Is Your Cell Phone Data Private

Written by admin   // July 9, 2012   // Comments Off

The controversy of access to cell phone data by law enforcement has reached the courts. Cyberbullying, Sexting, and Cyberstalking and event Texting when driving has created new and demanding changes to access of cell phone records and stored data. The increased use of cell phones by terrorist and extremist groups has called for increased scrutiny of the collection and transmission of data by federal and local law enforcement.

Law enforcement has for years obtained warrants for cell phones that suspected individuals are using for criminal activity. Obtaining this information has been a challenge. The question of privacy has raised concern and public attention for the enforcement of Constitutional rights.

Most cell phone users believe that their content that is in a digital format cannot be shared or accessed without permission, but this is not true. The 5th District Court of Appeals ruled in ‘Florida vs Ricardo Glasco’ that law enforcement can search a cell phone without a warrant. The Stored Communications Act that exists does not need to show probable cause to access e-mails or electronic information that has been stored on a server for more than six months by wireless companies.

Digital communication creates a paradigm for digital information. Applying the Constitution of the Unites States where illegal search and seizure would apply, this makes the rulings questionable because the founding fathers were not aware of digital communication in the form of Smartphone’s, Tablets and other electronic devices.

Storing of data for most companies at least three years and IP (Internet Protocol) information for three or more years. IP Protocols allow cell phones to access the Internet so data can be uploaded or downloaded. Each device has a number that allows the Internet to “see” the phone as a connected node online.

The Fourth Amendment (Amendment IV) to the United States Constitution. Many of the issues that law enforcement must address, a matter of public safety v. privacy. Laws were not and still are not able to properly address the advances of technology. When youth as young as 7 can manipulate a Smartphone to access online content that spans the world we live in, engage in multimedia games like Angry Bird and Angry Sharks, access Google Maps that can pinpoint anywhere in the world and the ability to communicate instantly by voice, text, video and audio these capabilities allow for terrorist groups and extremists to create potential dangers to the public.

Smartphone’s can capture pictures, video, text conversations, emails, banking information and much more. As I have taught my Educational Technology class at Edward Waters College and during workshops and presentations with youth. Youth do not realize that their data never really goes away. It is stored on a server someplace.

Smartphone’s are a computer with all the tools (protocols) of a laptop or tablet. Youth send more text messaging than voice data. Many do not realize that in text messaging detailed information on who you text and what you text is keep hold of for a minimum of a year, but some companies keeping it for up to seven years or longer; the same for video and pictures.

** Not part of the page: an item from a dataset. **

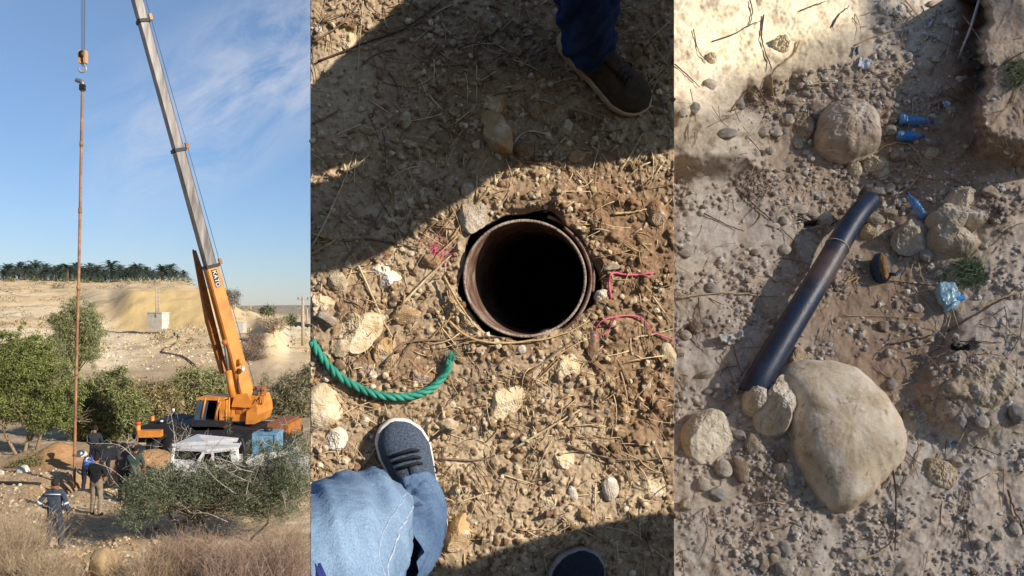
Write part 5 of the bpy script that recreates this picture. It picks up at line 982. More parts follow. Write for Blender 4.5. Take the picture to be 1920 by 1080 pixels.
for k in range(4):
    tb, fb = palm_meshes(50+k, [3.2, 3.8, 2.7, 3.4][k]); t_ = tb.build('trunk', M_PTR, None, smooth=True); f_ = fb.build('fronds', M_FROND, None); pal.append((t_.data, f_.data)); bpy.data.objects.remove(t_); bpy.data.objects.remove(f_)
PLP = [(16,.95),(38,1.0),(4,.75),(60,.9),(76,.75),(88,.85),(97,.7),(113,.85),(125,.95),(133,.85),(162,.95),(173,1),(178,.95),(190,.85),(210,1.05),(222,.85),(243,1.0),(259,.95),(274,.9),(289,.95),(300,.85),(308,.95),(320,.95),(329,.9),(341,.85),(48,.8),(152,.8),(199,.8),(234,.8),(27,.8)]
ORD = ['first', 'second', 'third', 'fourth', 'fifth', 'sixth', 'seventh', 'eighth', 'ninth', 'tenth', 'eleventh', 'twelfth', 'thirteenth', 'fourteenth', 'fifteenth', 'sixteenth', 'seventeenth', 'eighteenth', 'nineteenth', 'twentieth', 'twenty-first']
PLP += [(10,.8),(67,.9),(82,.8),(105,.85),(119,.8),(140,.85),(145,.75),(168,.85),(184,.9),(216,.85),(251,.85),(266,.85)]
PLP.sort(); rpl = np.random.RandomState(6); PLP = [(px_+rpl.uniform(-3, 3), s0_*rpl.uniform(.82, 1.22)) for px_, s0_ in PLP]
for k, (px, s_) in enumerate(PLP):
    D = 232+((k*37) % 23)*1.5; base = G(px, D); pl_ = 'far left end' if px < 25 else 'left part' if px < 140 else 'middle part' if px < 235 else 'right part'
    E = empty('date_palm', None, None, base, 'date palms on the skyline'); tr, fr = pal[k % 4]; a = ob('trunk', tr, E); c = ob('fronds', fr, E); E.rotation_euler = (.05*math.sin(k*3.), .06*math.cos(k*2.), k*1.7); E.scale = (s_*1.2, s_*1.2, s_*(.86+.26*((k*7) % 5)/5))
    tag(E, '%s date palm of the skyline row, counted from its %s end' % (ORD[k] if k < 21 else ORD[41-k], 'left' if k < 21 else 'right'), 'palm tree')
for k, (px, D, s_) in enumerate([(67,228,10),(114,225,12),(163,225,14),(190,230,8),(243,228,8),(349,205,12),(107,190,14),(16,215,8),(272,228,6)]):
    base = G(px, D); kk = D/F; plant('shrub', ['low green palm shrub', 'grey-green shrub', 'round dark shrub'][k % 3]+' on the hill near photo column %s' % ['one', 'two', 'three', 'four', 'five', 'six', 'seven', 'eight', 'nine'][k] if False else ['low dark shrub under the left palms', 'low palm shrub under the left middle palms', 'largest low palm shrub under the middle palms', 'small shrub beside the drop pipe on the hill', 'small shrub under the right palms', 'lone round shrub on the right shoulder of the hill', 'green flat shrub on the open sand slope', 'tiny shrub at the far left of the hill', 'tiny shrub at the foot of the right palms'][k], 'shrub', base, [(base[0], base[1], base[2]+s_*.3*kk, s_*kk, s_*kk, s_*.5*kk)], 260, (.5, .12), OLV+GRN[:2], 300+k, tr=.04, branches=4, per=14, crown='foliage', trunk='stem')
# scrub dots on the slopes: nobody could count them
b = MB(); r = np.random.RandomState(8)
for k in range(700):
    D = r.choice([r.uniform(95, 225), r.uniform(260, 1200)], p=[.6, .4]); px = r.uniform(-60, 600)
    if D > 240 and px < 430: continue
    if 205 < px < 415 and 118 < D < 152: continue
    p = G(px, D); s_ = r.uniform(.25, .9)*(1+D/500); n = 16; C = p+r.normal(size=(n, 3))*[s_*.5, s_*.5, s_*.2]+[0, 0, s_*.25]; leaves(b, C, n, s_*.5, s_*.2, BRN+DRY[:2], k, -.5)
o = b.build('scrub', M_LEAF, None, G(200, 150)); tag(o, 'dry scrub dotted over the slopes and the far plain', 'scrub', None, 'stuff')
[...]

Many in law enforcement rationalize just that and work to keep up with the growing capabilities of wireless technology. In other court rulings, ”The federal appellate court ruled that a criminal suspect cannot be forced to give you the password to phone or computer.” Results may change in the other direction with the world wide war on terrorism grows; citizens need to understand that the 5th District Court of Appeals ruling changes many perceptions and ideas about their protections for electronic devices. Just as computers can be seized when there is child porn detected, this ruling can be applied to Smartphone’s when the potential arises for revealing criminal activity and Sexting.

Technology is changing many rules of communication. These changes affect current and future laws and the ability to prosecute criminals, but also make sure the innocent’s rights are protected. The increase of minorities using wireless technology this may show cause for alarm because of the implications of Digital Profiling against minority groups. Pew Internet & American Life Project reported 64 percent of African Americans access the Internet over their laptop or mobile phone in 2011. This is an increase from 57 percent who said they did in 2009 and the numbers are growing because of the increased wireless speeds. Aaron Smith, author of the Pew report, stated, “The mobile population is becoming more diverse over time and more people are relying on their cell phones as their primary form of wireless connectivity.” Even lower income families that cannot afford Internet in their homes use wireless phones to surf the web and gather information.

Caution and wisdom is needed in creating digital content on any device. In the world of digital sniffers, digital watchdogs, and digital robots that probe the Internet for dangerous content everyone must be aware and informed. That App that you download may do more than play music, use GPS or find a good restaurant. It may be checking your data and sending it someplace else.